If any company says it won’t use someone’s personal information for a certain purpose, but it does anyway, that could trigger an investigation by the Federal Trade Commission or a state attorney general, especially in places like California that have enacted strong data privacy laws.

And less than two weeks before Election Day, drivers sued Uber on Thursday, alleging the company was illegally pressuring them to support Prop. 22 by requiring them to click through messages about the measure in their apps.

But legal experts say it’s otherwise legal for companies like Google, Facebook or Twitter to try to influence consumers by presenting or withholding certain information based on what they know about them.

In California, a wealthy activist behind a data privacy measure also on the November ballot wants the state to force companies to disclose whether they manipulate their algorithms to influence election outcomes — even if it can’t prevent such manipulations. Alastair Mactaggart included such a proposal in an early draft of his ballot initiative but later removed it, citing concerns about a First Amendment challenge bringing down the entire privacy law.

Mactaggart said last week that he will lobby to have an algorithmic disclosure bill taken up in the California legislature next year.

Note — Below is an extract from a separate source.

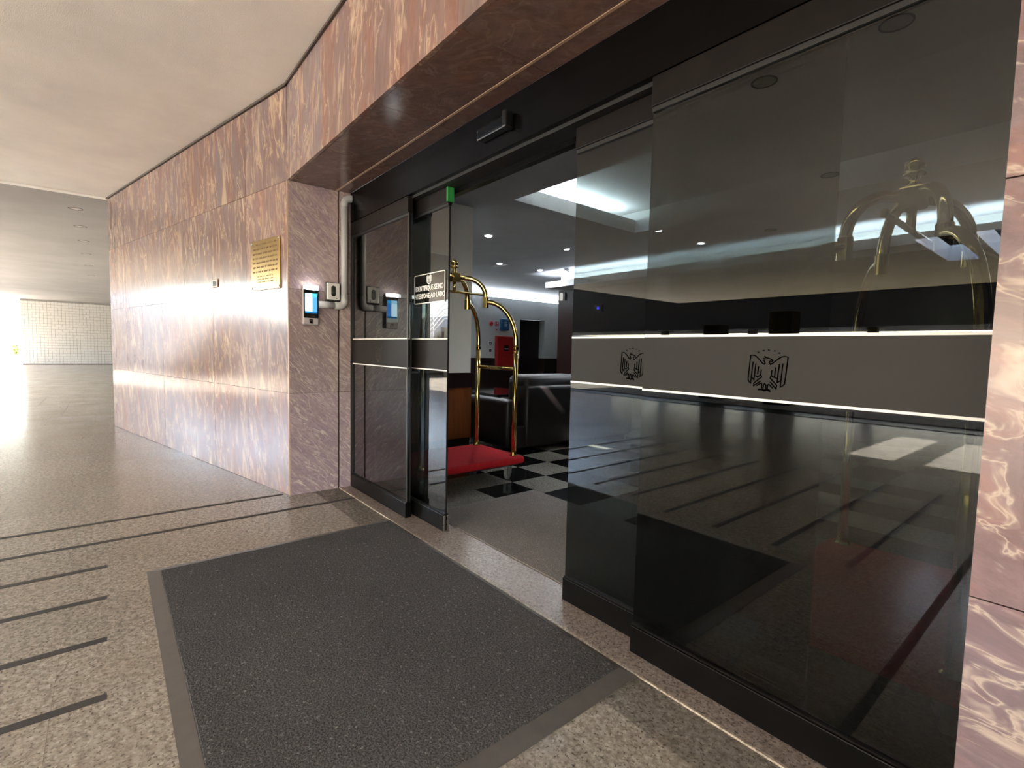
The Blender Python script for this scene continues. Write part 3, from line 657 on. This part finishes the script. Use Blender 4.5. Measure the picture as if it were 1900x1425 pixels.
# bulkhead cove at the back
BY = 7.5
bk = struct(bx('trim_3', -8.05, 3.0, BY, 8.35, 2.53, 2.56, 'lobby_ceiling'), 'bulkhead soffit with light cove at the lobby rear')
bx('bulkhead_lip', -8.05, 3.0, BY, BY+0.03, 2.56, 2.66, 'white_paint', bk)
bx('bulkhead_end', -8.05, -8.02, BY+0.03, 8.0, 2.56, 2.66, 'white_paint', bk)
led('cove_light', -7.95, 2.9, BY+0.10, BY+0.15, 2.562, 2.585, 'white light strip hidden along the rear bulkhead cove')
bx('cove_back', -8.05, 3.0, 7.98, 8.3, 2.561, 2.849, 'white_paint', bk)
wb = struct(bx('wall_lobby_wood', -8.15, 3.0, 8.02, 8.3, 0, 2.53, 'dark_wood'), 'dark wood panelled rear wall')
# white lobby wall with dado and door recess
WX = -11.3
wl = struct(empty('wall_lobby_left', (0, 0, 0)), 'white lobby wall at left with dark dado')
bx('plaster', WX-0.25, WX, 2.06, 9.54, 0.92, 2.66, 'white_paint', wl); bx('plaster', WX-0.25, WX, 10.55, 13.7, 0.92, 2.66, 'white_paint', wl)
bx('lintel', WX-0.25, WX, 9.54, 10.55, 2.10, 2.66, 'white_paint', wl); bx('dado', WX-0.25, WX+0.02, 2.06, 9.54, 0, 0.92, 'dado_wood', wl)
bx('dado', WX-0.25, WX+0.02, 10.55, 13.7, 0, 0.92, 'dado_wood', wl); bx('outer_skin', WX-1.0, WX-0.95, 2.06, 13.7, 0, 3.3, 'white_paint', wl)
led('cove_light', WX-0.20, WX-0.15, 2.2, 13.6, 2.662, 2.69, 'white light strip hidden on top of the white lobby wall')
d3 = struct(empty('door_3', (WX-0.25, 9.96, 0)), 'dark wooden door in the white lobby wall')
bx('leaf', -0.04, 0.0, -0.42, 0.59, 0.005, 2.09, 'door_wood', d3)
bm = bmesh.new(); tube(bm, [(0.03, -0.26, 0.93), (0.03, -0.26, 1.24)], 0.012, 8); link('pull_handle', bm, 'steel', d3)
# fire cabinet and small wall things
fc = tag(empty('fire_hose_cabinet', (WX, 8.935, 0.67)), 'red fire hose cabinet on the white lobby wall', 'cabinet')
bm = bmesh.new(); rbox(bm, 0, 0.12, -0.33, 0.33, 0, 0.885, 0.008, 1); link('body', bm, 'red_metal', fc)
bm = bmesh.new(); rbox(bm, 0.118, 0.13, -0.31, 0.31, 0.02, 0.865, 0.004, 1); fd = link('door', bm, 'red_metal', fc)
bm = bmesh.new(); rbox(bm, 0.128, 0.134, -0.09, 0.09, 0.46, 0.62, 0.002, 1); link('window', bm, 'dark_wood', fd)
bm = bmesh.new(); box(bm, 0.133, 0.136, -0.07, 0.07, 0.51, 0.53); link('latch', bm, 'plastic_silver', fd)
al = tag(empty('fire_alarm_bell', (WX, 8.459, 1.90)), 'round red alarm bell on the white lobby wall', 'alarm')
bm = bmesh.new(); lathe(bm, [(0.07, 0), (0.07, 0.02), (0.055, 0.04), (0.02, 0.045)], 18); link('dome', bm, 'red_sign', al, rot=(0, math.pi/2, 0))
bm = bmesh.new(); lathe(bm, [(0.02, 0.045), (0.015, 0.055)], 12); link('boss', bm, 'dark_wood', al, rot=(0, math.pi/2, 0))
s1 = tag(empty('fire_sign', (WX, 8.667, 1.84)), 'small red square fire sign beside the blue box', 'sign')
bm = bmesh.new(); box(bm, 0, 0.006, -0.065, 0.065, 0, 0.115); link('panel', bm, 'red_sign', s1)
bm = bmesh.new(); box(bm, 0.006, 0.008, -0.045, -0.02, 0.02, 0.095); box(bm, 0.006, 0.008, 0.0, 0.045, 0.06, 0.095); box(bm, 0.006, 0.008, 0.0, 0.045, 0.015, 0.04); link('pictogram', bm, 'sign_white', s1)
s2 = tag(empty('fire_sign', (WX, 8.667, 1.67)), 'small white and red sign below the red fire sign', 'sign')
bm = bmesh.new(); box(bm, 0, 0.006, -0.065, 0.065, 0, 0.115); link('panel', bm, 'sign_white', s2)
bm = bmesh.new()
for q in ((-0.055,-0.047,0.01,0.105),(0.047,0.055,0.01,0.105),(-0.055,0.055,0.01,0.018),(-0.055,0.055,0.097,0.105),(-0.02,0.02,0.04,0.075)): box(bm, 0.006, 0.008, q[0], q[1], q[2], q[3])
link('pictogram', bm, 'red_sign', s2)
bl = tag(empty('blue_dispenser', (WX, 8.90, 1.715)), 'blue wall-mounted box above the red fire cabinet', 'box')
bm = bmesh.new(); rbox(bm, 0, 0.12, -0.15, 0.15, 0.0, 0.345, 0.04, 3); link('body', bm, 'blue_plastic', bl)
bm = bmesh.new()
for z in (0.13, 0.18, 0.23): box(bm, 0.119, 0.122, -0.05, 0.05, z, z+0.016)
link('label_lines', bm, 'sign_white', bl)
for z, lb in ((1.28, 'upper small white switch plate on the white lobby wall'), (1.07, 'lower small dark switch plate on the white lobby wall')):
    s = tag(empty('switch_plate', (WX, 8.437, z)), lb, 'switch', 'switch plates left of the red cabinet')
    bm = bmesh.new(); rbox(bm, 0, 0.012, -0.06, 0.06, 0, 0.12, 0.004, 1); link('plate', bm, 'sign_white', s)
    bm = bmesh.new(); box(bm, 0.012, 0.016, -0.035, 0.045, 0.02, 0.10); link('rocker', bm, 'plastic_black', s)
    bm = bmesh.new(); box(bm, 0.016, 0.018, -0.015, 0.02, 0.035, 0.08); link('pilot', bm, 'sign_white' if z > 1.2 else 'plastic_dark', s)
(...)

The problem is that there’s no way to know what's taking place under the hood, said Soltani, who has consulted for Mactaggart.

“If someone wants to put their thumb on the scale and rank information based on what they know about a user and what they’re more susceptible to, not only is that permitted by the law but that’s the definition of behavioral advertising,” Soltani said. “That’s what the entire system is designed to do — to show the right content to the right person at the right time.”